Exercise directions. Copy everything in the listing below word for word, apart from any images.

Data provided.
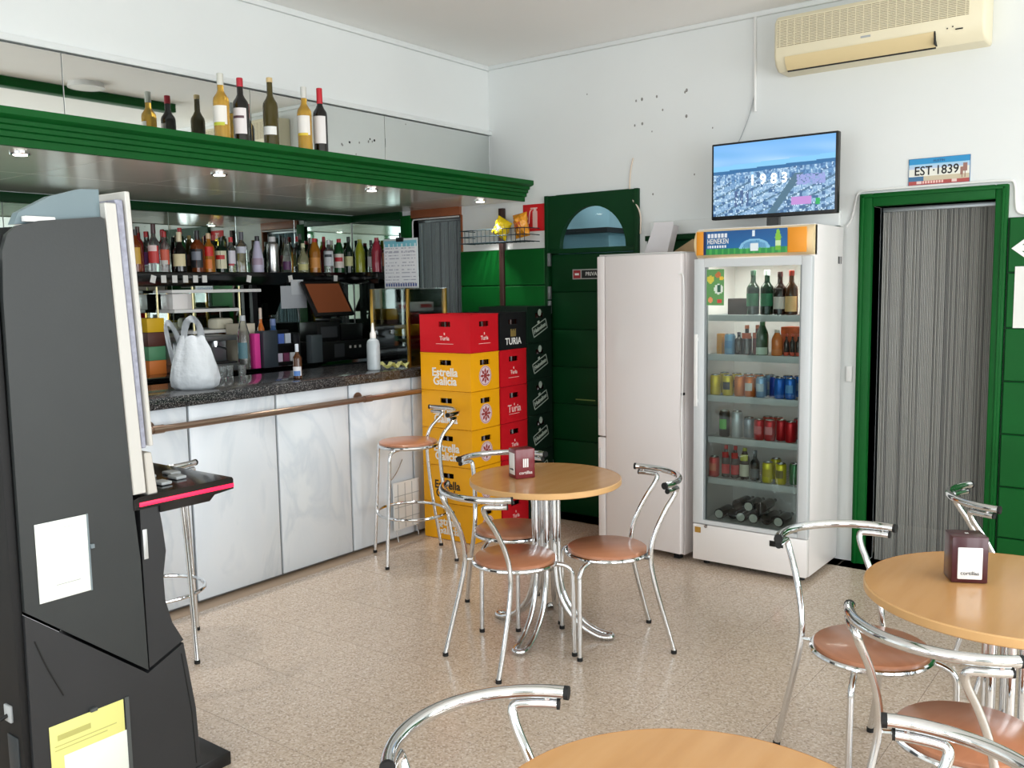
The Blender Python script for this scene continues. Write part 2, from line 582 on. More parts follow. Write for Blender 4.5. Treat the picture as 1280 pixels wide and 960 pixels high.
# door 1: PRIVADO, arched transom light over a boarded leaf
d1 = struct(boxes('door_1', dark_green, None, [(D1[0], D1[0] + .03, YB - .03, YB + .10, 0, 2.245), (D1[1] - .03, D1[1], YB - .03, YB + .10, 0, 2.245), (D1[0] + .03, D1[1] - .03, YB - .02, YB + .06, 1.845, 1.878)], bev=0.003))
b = T()   # transom board with semicircular opening
xc, rz0 = -3.311, 1.878
hw, hh = 0.262, 0.278
def transom_face(y):
    outer, inner = [], []
    n = 24
    x0, x1, z0, z1 = D1[0] + .03, D1[1] - .03, 1.878, 2.245
    for i in range(n + 1):
        a = pi * i / n
        inner.append((xc + hw * cos(a), rz0 + hh * sin(a)))
        t = 1 / max(abs(cos(a)) / (x1 - xc if cos(a) > 0 else xc - x0), abs(sin(a)) / (z1 - z0)) if True else 0
        outer.append((xc + t * cos(a), rz0 + t * sin(a)))
    return [b.verts.new((p[0], y, p[1])) for p in outer], [b.verts.new((p[0], y, p[1])) for p in inner]
o0, i0 = transom_face(YB - .022); o1, i1 = transom_face(YB + .02)
for i in range(24):
    b.faces.new((o0[i], o0[i + 1], i0[i + 1], i0[i])); b.faces.new((o1[i + 1], o1[i], i1[i], i1[i + 1]))
    b.faces.new((i0[i], i0[i + 1], i1[i + 1], i1[i])); b.faces.new((o0[i + 1], o0[i], o1[i], o1[i + 1]))
box(b, D1[0] + .03, D1[0] + .08, YB - .021, YB + .02, 2.2, 2.243)
box(b, D1[1] - .08, D1[1] - .03, YB - .021, YB + .02, 2.2, 2.243)
fin(b, 'transom', dark_green, d1, smooth=30)
b = T()
vs = [b.verts.new((xc + hw * cos(pi * i / 24), YB + .008, rz0 + hh * sin(pi * i / 24))) for i in range(25)]
b.faces.new(vs)
fin(b, 'pane', pane, d1, smooth=0)
boxes('leaf', dark_green, d1, [(D1[0] + .035, D1[1] - .035, YB + .01, YB + .045, 0.01, 1.842)], bev=0.003)
zs = [0.02, .28, .54, .80, 1.06, 1.32, 1.58, 1.84]
for z0, z1 in zip(zs[:-1], zs[1:]):
    boxes('board', dark_green, d1, [(D1[0] + .04, D1[1] - .04, YB - .008, YB + .012, z0 + .004, z1 - .004)], bev=0.003)
for z in (1.76, 1.53, 1.43, 0.3):
    boxes('hinge', metal_strip, d1, [(D1[0] + .028, D1[0] + .05, YB - .04, YB - .018, z, z + .09)], bev=0.003)
boxes('worn_scratch', mat('scratched_paint', (96, 120, 60), 0.6), d1, [(-3.46, -3.30, YB - .010, YB - .0075, .83, .838)])

# door 2: right doorway frame with strip curtain
d2 = struct(boxes('door_2', green, None, [(-1.553, -1.482, YB - .035, YB + .14, 0, 2.102), (-0.874, -0.816, YB - .035, YB + .14, 0, 2.102), (-1.482, -0.874, YB - .035, YB + .14, 2.03, 2.102)], bev=0.006))
boxes('moulding', green, d2, [(-1.541, -1.524, YB - .044, YB - .033, 0, 2.09), (-0.843, -0.830, YB - .044, YB - .033, 0, 2.09), (-1.541, -0.830, YB - .044, YB - .033, 2.078, 2.092)], bev=0.003)
d3 = struct(boxes('door_3', green, None, [(-5.08, -4.977, YB - .03, YB + .10, 0, 2.19)], bev=0.004))
boxes('lintel', lintel_wood, d3, [(-4.977, -4.471, YB - .02, YB + .10, 2.165, 2.238)], bev=0.004)
boxes('jamb', lintel_wood, d3, [(-4.482, -4.462, YB - .006, YB + .05, 0, 2.165)], bev=0.003)
b = T()
tube(b, smooth_path([(-4.965, YB - .012, 0.02), (-4.965, YB - .012, 2.10), (-4.962, YB - .012, 2.15), (-4.93, YB - .012, 2.155), (-4.49, YB - .012, 2.155)], 2), 0.006, 8)
fin(b, 'curtain_edge', white_plastic, d3)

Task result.
The Blender Python script for this scene continues. Write part 2, from line 582 on. More parts follow. Write for Blender 4.5. Treat the picture as 1280 pixels wide and 960 pixels high.
# door 1: PRIVADO, arched transom light over a boarded leaf
d1 = struct(boxes('door_1', dark_green, None, [(D1[0], D1[0] + .03, YB - .03, YB + .10, 0, 2.245), (D1[1] - .03, D1[1], YB - .03, YB + .10, 0, 2.245), (D1[0] + .03, D1[1] - .03, YB - .02, YB + .06, 1.845, 1.878)], bev=0.003))
b = T()   # transom board with semicircular opening
xc, rz0 = -3.311, 1.878
hw, hh = 0.262, 0.278
def transom_face(y):
    outer, inner = [], []
    n = 24
    x0, x1, z0, z1 = D1[0] + .03, D1[1] - .03, 1.878, 2.245
    for i in range(n + 1):
        a = pi * i / n
        inner.append((xc + hw * cos(a), rz0 + hh * sin(a)))
        t = 1 / max(abs(cos(a)) / (x1 - xc if cos(a) > 0 else xc - x0), abs(sin(a)) / (z1 - z0)) if True else 0
        outer.append((xc + t * cos(a), rz0 + t * sin(a)))
    return [b.verts.new((p[0], y, p[1])) for p in outer], [b.verts.new((p[0], y, p[1])) for p in inner]
o0, i0 = transom_face(YB - .022); o1, i1 = transom_face(YB + .02)
for i in range(24):
    b.faces.new((o0[i], o0[i + 1], i0[i + 1], i0[i])); b.faces.new((o1[i + 1], o1[i], i1[i], i1[i + 1]))
    b.faces.new((i0[i], i0[i + 1], i1[i + 1], i1[i])); b.faces.new((o0[i + 1], o0[i], o1[i], o1[i + 1]))
box(b, D1[0] + .03, D1[0] + .08, YB - .021, YB + .02, 2.2, 2.243)
box(b, D1[1] - .08, D1[1] - .03, YB - .021, YB + .02, 2.2, 2.243)
fin(b, 'transom', dark_green, d1, smooth=30)
b = T()
vs = [b.verts.new((xc + hw * cos(pi * i / 24), YB + .008, rz0 + hh * sin(pi * i / 24))) for i in range(25)]
b.faces.new(vs)
fin(b, 'pane', pane, d1, smooth=0)
boxes('leaf', dark_green, d1, [(D1[0] + .035, D1[1] - .035, YB + .01, YB + .045, 0.01, 1.842)], bev=0.003)
zs = [0.02, .28, .54, .80, 1.06, 1.32, 1.58, 1.84]
for z0, z1 in zip(zs[:-1], zs[1:]):
    boxes('board', dark_green, d1, [(D1[0] + .04, D1[1] - .04, YB - .008, YB + .012, z0 + .004, z1 - .004)], bev=0.003)
for z in (1.76, 1.53, 1.43, 0.3):
    boxes('hinge', metal_strip, d1, [(D1[0] + .028, D1[0] + .05, YB - .04, YB - .018, z, z + .09)], bev=0.003)
boxes('worn_scratch', mat('scratched_paint', (96, 120, 60), 0.6), d1, [(-3.46, -3.30, YB - .010, YB - .0075, .83, .838)])

# door 2: right doorway frame with strip curtain
d2 = struct(boxes('door_2', green, None, [(-1.553, -1.482, YB - .035, YB + .14, 0, 2.102), (-0.874, -0.816, YB - .035, YB + .14, 0, 2.102), (-1.482, -0.874, YB - .035, YB + .14, 2.03, 2.102)], bev=0.006))
boxes('moulding', green, d2, [(-1.541, -1.524, YB - .044, YB - .033, 0, 2.09), (-0.843, -0.830, YB - .044, YB - .033, 0, 2.09), (-1.541, -0.830, YB - .044, YB - .033, 2.078, 2.092)], bev=0.003)
d3 = struct(boxes('door_3', green, None, [(-5.08, -4.977, YB - .03, YB + .10, 0, 2.19)], bev=0.004))
boxes('lintel', lintel_wood, d3, [(-4.977, -4.471, YB - .02, YB + .10, 2.165, 2.238)], bev=0.004)
boxes('jamb', lintel_wood, d3, [(-4.482, -4.462, YB - .006, YB + .05, 0, 2.165)], bev=0.003)
b = T()
tube(b, smooth_path([(-4.965, YB - .012, 0.02), (-4.965, YB - .012, 2.10), (-4.962, YB - .012, 2.15), (-4.93, YB - .012, 2.155), (-4.49, YB - .012, 2.155)], 2), 0.006, 8)
fin(b, 'curtain_edge', white_plastic, d3)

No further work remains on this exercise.